Cuánto retroceso. Podríamos decir que, víctimas y promotores del “fuego amigo”, nos vamos haciendo expertos en demoler puentes, los medios para conectar con el dolor ajeno. Pues en esos disparos provenientes del propio bando, en esos frutos del fallo en la identificación del objetivo, preocupa sobre todo distinguir cómo la compasión se va licuando, volviéndose prescindible. El impulso que prevalece en algunos es triturar, triturar todo lo diferente, todo lo que no calza en los moldes de cierto odio identitario. En medio del tremedal, por supuesto, a expensas de la normalización del despellejamiento y la fractura, la mucha o poca virtud que pudiese haber tiende a sofocarse.
Tras habitar la zanja a la que nos condujo la política de “al enemigo, ni agua” -tan afín al relato populista- o la de “máxima presión” -a la que algunos entendidos tildan de “negligencia diplomática”– pocas dudas deberían quedar acerca de la necesidad de arreglos mínimos entre distintos. Eso, por cierto, jamás significará la supresión del antagonismo político o la negación de la existencia de asimetrías (conviene recordar de nuevo a Mouffe y su llamado a sublimar la visión schmittiana amigo-enemigo mediante la lógica agonista). En las antípodas del “buenismo”, la búsqueda de acuerdos -en especial si se brega en situaciones límite y con rivales mañosos como zorros, pero también humanos y falibles- tiene un sentido profundamente pragmático.
Pero hasta esa índole casi “aséptica” del consenso social brinda carne a los rabiosos; a los de antes y los recién bautizados, ocupados en seguir apuntalando el tugurio de enconos. El instinto destructivo que algunos exhiben sin rubor (como si insultar o descalificar, en vez de empequeñecer, encumbraran de algún modo) irrumpe bajo la seña del Calibán posmoderno. Hay que ver cómo se valen del tejemaneje retórico, de la mampara del sofisma, la caza de pajas en el ojo ajeno; cómo siembran sospechas, endosan culpas, llenan de inmundicias la esfera privada o blanden su derecho a “decir lo que siento”, no importa cuánta rotura y ociosa disolución vaya en ello.

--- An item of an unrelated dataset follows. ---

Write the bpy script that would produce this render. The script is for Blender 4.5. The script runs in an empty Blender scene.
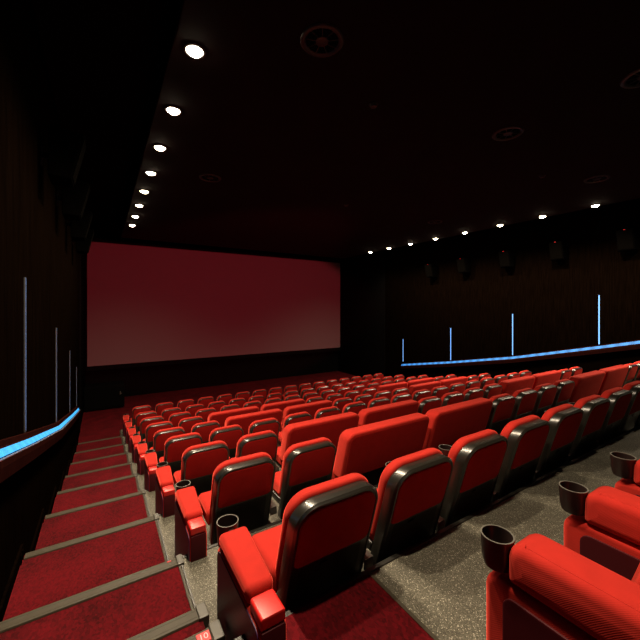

Contra los adictos al Destrudo también es justo librar una realista cruzada. Seguramente no aflojarán en su afán de arrancar “patetismo a las ruinas”, como denuncia Szymborska. Pero no por eso podemos dejar que se naturalice su líquida embestida, su relativismo falaz, su “vale todo”. Antes que arma arrojadiza, la libertad de decir debería prestarse para la integración transformadora; más en un país donde todo incita a la escabechina.